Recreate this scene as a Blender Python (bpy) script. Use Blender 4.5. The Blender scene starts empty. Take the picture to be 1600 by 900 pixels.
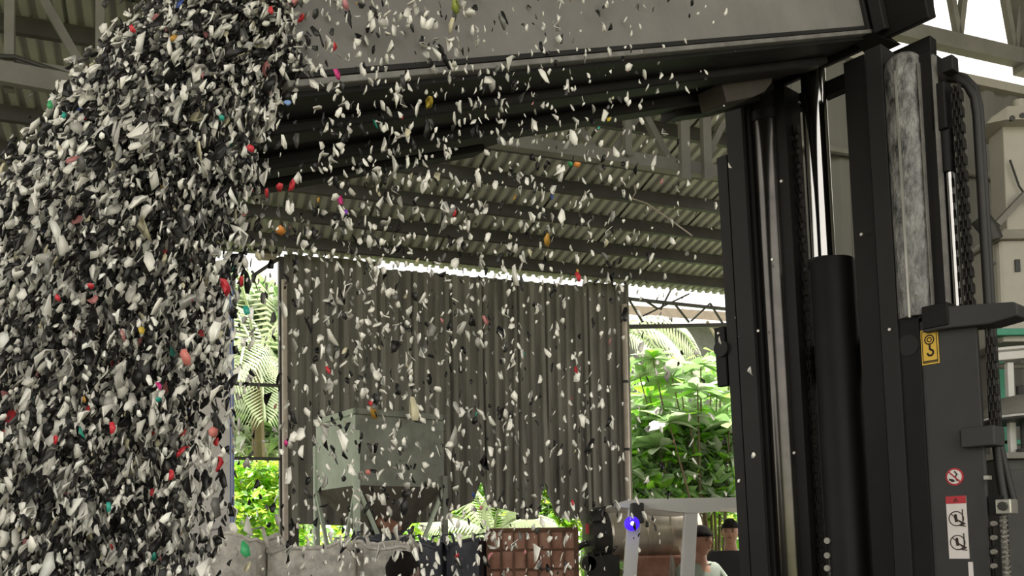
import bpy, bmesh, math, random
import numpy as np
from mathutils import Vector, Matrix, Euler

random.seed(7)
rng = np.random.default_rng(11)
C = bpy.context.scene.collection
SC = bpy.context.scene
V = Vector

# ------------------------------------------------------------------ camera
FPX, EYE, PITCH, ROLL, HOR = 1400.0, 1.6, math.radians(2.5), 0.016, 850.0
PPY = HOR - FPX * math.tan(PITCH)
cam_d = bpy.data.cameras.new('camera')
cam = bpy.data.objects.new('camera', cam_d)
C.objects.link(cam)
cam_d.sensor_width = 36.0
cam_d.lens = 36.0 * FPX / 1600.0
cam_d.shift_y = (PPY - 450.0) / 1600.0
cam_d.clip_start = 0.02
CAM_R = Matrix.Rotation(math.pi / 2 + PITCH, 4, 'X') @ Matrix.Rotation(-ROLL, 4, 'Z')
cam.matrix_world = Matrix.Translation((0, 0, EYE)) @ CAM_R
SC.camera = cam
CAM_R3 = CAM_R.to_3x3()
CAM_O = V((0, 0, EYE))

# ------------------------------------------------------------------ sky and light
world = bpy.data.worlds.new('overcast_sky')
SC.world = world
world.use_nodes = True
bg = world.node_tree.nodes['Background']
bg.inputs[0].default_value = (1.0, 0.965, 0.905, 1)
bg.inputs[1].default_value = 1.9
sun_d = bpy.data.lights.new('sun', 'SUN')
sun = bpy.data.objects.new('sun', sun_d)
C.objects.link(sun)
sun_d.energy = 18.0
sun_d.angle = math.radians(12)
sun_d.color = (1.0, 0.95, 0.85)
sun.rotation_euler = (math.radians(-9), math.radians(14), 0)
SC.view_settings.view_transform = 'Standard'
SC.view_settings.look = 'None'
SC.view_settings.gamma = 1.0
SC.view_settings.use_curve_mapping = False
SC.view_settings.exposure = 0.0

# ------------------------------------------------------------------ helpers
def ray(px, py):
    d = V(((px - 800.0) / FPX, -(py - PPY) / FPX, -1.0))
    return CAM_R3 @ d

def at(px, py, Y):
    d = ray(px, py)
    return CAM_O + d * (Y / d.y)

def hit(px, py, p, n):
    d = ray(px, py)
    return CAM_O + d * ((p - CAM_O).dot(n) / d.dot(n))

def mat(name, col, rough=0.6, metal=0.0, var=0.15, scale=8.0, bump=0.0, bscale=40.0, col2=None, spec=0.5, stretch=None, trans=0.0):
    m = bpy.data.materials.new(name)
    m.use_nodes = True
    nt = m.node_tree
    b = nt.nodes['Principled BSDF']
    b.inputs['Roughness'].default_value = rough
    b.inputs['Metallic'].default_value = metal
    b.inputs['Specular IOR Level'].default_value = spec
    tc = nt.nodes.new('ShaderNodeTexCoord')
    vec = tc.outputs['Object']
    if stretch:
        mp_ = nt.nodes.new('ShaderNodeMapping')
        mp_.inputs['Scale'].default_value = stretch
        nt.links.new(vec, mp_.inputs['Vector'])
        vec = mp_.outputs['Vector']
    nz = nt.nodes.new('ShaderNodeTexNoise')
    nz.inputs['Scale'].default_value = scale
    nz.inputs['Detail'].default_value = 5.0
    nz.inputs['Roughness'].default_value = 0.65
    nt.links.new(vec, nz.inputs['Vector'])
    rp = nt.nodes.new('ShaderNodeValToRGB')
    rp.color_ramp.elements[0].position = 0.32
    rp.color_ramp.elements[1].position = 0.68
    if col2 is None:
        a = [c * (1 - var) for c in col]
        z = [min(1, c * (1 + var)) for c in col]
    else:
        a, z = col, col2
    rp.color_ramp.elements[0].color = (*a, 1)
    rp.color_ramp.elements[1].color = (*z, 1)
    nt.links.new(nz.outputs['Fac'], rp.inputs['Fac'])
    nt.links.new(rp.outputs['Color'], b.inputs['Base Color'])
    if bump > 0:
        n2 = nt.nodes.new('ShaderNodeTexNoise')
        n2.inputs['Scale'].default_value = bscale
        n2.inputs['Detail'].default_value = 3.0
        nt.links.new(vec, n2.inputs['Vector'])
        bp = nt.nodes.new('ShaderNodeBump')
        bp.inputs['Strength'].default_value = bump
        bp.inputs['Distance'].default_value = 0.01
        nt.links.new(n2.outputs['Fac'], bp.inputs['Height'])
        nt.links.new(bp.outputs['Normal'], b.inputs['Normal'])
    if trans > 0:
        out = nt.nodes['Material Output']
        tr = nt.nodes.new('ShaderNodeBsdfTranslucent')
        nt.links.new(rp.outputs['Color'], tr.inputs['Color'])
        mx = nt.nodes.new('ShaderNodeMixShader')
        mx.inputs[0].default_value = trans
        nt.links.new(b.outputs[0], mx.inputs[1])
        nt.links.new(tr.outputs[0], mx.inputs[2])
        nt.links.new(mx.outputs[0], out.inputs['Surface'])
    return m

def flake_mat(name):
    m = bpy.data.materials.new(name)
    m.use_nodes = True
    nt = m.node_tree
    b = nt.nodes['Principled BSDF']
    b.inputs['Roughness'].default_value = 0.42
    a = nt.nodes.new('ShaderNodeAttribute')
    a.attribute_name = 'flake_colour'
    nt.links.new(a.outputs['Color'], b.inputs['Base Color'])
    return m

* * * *

What is required:
Print out the material word for word, omitting the pictures.

Exercise response:
Recreate this scene as a Blender Python (bpy) script. Use Blender 4.5. The Blender scene starts empty. Take the picture to be 1600 by 900 pixels.
import bpy, bmesh, math, random
import numpy as np
from mathutils import Vector, Matrix, Euler

random.seed(7)
rng = np.random.default_rng(11)
C = bpy.context.scene.collection
SC = bpy.context.scene
V = Vector

# ------------------------------------------------------------------ camera
FPX, EYE, PITCH, ROLL, HOR = 1400.0, 1.6, math.radians(2.5), 0.016, 850.0
PPY = HOR - FPX * math.tan(PITCH)
cam_d = bpy.data.cameras.new('camera')
cam = bpy.data.objects.new('camera', cam_d)
C.objects.link(cam)
cam_d.sensor_width = 36.0
cam_d.lens = 36.0 * FPX / 1600.0
cam_d.shift_y = (PPY - 450.0) / 1600.0
cam_d.clip_start = 0.02
CAM_R = Matrix.Rotation(math.pi / 2 + PITCH, 4, 'X') @ Matrix.Rotation(-ROLL, 4, 'Z')
cam.matrix_world = Matrix.Translation((0, 0, EYE)) @ CAM_R
SC.camera = cam
CAM_R3 = CAM_R.to_3x3()
CAM_O = V((0, 0, EYE))

# ------------------------------------------------------------------ sky and light
world = bpy.data.worlds.new('overcast_sky')
SC.world = world
world.use_nodes = True
bg = world.node_tree.nodes['Background']
bg.inputs[0].default_value = (1.0, 0.965, 0.905, 1)
bg.inputs[1].default_value = 1.9
sun_d = bpy.data.lights.new('sun', 'SUN')
sun = bpy.data.objects.new('sun', sun_d)
C.objects.link(sun)
sun_d.energy = 18.0
sun_d.angle = math.radians(12)
sun_d.color = (1.0, 0.95, 0.85)
sun.rotation_euler = (math.radians(-9), math.radians(14), 0)
SC.view_settings.view_transform = 'Standard'
SC.view_settings.look = 'None'
SC.view_settings.gamma = 1.0
SC.view_settings.use_curve_mapping = False
SC.view_settings.exposure = 0.0

# ------------------------------------------------------------------ helpers
def ray(px, py):
    d = V(((px - 800.0) / FPX, -(py - PPY) / FPX, -1.0))
    return CAM_R3 @ d

def at(px, py, Y):
    d = ray(px, py)
    return CAM_O + d * (Y / d.y)

def hit(px, py, p, n):
    d = ray(px, py)
    return CAM_O + d * ((p - CAM_O).dot(n) / d.dot(n))

def mat(name, col, rough=0.6, metal=0.0, var=0.15, scale=8.0, bump=0.0, bscale=40.0, col2=None, spec=0.5, stretch=None, trans=0.0):
    m = bpy.data.materials.new(name)
    m.use_nodes = True
    nt = m.node_tree
    b = nt.nodes['Principled BSDF']
    b.inputs['Roughness'].default_value = rough
    b.inputs['Metallic'].default_value = metal
    b.inputs['Specular IOR Level'].default_value = spec
    tc = nt.nodes.new('ShaderNodeTexCoord')
    vec = tc.outputs['Object']
    if stretch:
        mp_ = nt.nodes.new('ShaderNodeMapping')
        mp_.inputs['Scale'].default_value = stretch
        nt.links.new(vec, mp_.inputs['Vector'])
        vec = mp_.outputs['Vector']
    nz = nt.nodes.new('ShaderNodeTexNoise')
    nz.inputs['Scale'].default_value = scale
    nz.inputs['Detail'].default_value = 5.0
    nz.inputs['Roughness'].default_value = 0.65
    nt.links.new(vec, nz.inputs['Vector'])
    rp = nt.nodes.new('ShaderNodeValToRGB')
    rp.color_ramp.elements[0].position = 0.32
    rp.color_ramp.elements[1].position = 0.68
    if col2 is None:
        a = [c * (1 - var) for c in col]
        z = [min(1, c * (1 + var)) for c in col]
    else:
        a, z = col, col2
    rp.color_ramp.elements[0].color = (*a, 1)
    rp.color_ramp.elements[1].color = (*z, 1)
    nt.links.new(nz.outputs['Fac'], rp.inputs['Fac'])
    nt.links.new(rp.outputs['Color'], b.inputs['Base Color'])
    if bump > 0:
        n2 = nt.nodes.new('ShaderNodeTexNoise')
        n2.inputs['Scale'].default_value = bscale
        n2.inputs['Detail'].default_value = 3.0
        nt.links.new(vec, n2.inputs['Vector'])
        bp = nt.nodes.new('ShaderNodeBump')
        bp.inputs['Strength'].default_value = bump
        bp.inputs['Distance'].default_value = 0.01
        nt.links.new(n2.outputs['Fac'], bp.inputs['Height'])
        nt.links.new(bp.outputs['Normal'], b.inputs['Normal'])
    if trans > 0:
        out = nt.nodes['Material Output']
        tr = nt.nodes.new('ShaderNodeBsdfTranslucent')
        nt.links.new(rp.outputs['Color'], tr.inputs['Color'])
        mx = nt.nodes.new('ShaderNodeMixShader')
        mx.inputs[0].default_value = trans
        nt.links.new(b.outputs[0], mx.inputs[1])
        nt.links.new(tr.outputs[0], mx.inputs[2])
        nt.links.new(mx.outputs[0], out.inputs['Surface'])
    return m

def flake_mat(name):
    m = bpy.data.materials.new(name)
    m.use_nodes = True
    nt = m.node_tree
    b = nt.nodes['Principled BSDF']
    b.inputs['Roughness'].default_value = 0.42
    a = nt.nodes.new('ShaderNodeAttribute')
    a.attribute_name = 'flake_colour'
    nt.links.new(a.outputs['Color'], b.inputs['Base Color'])
    return m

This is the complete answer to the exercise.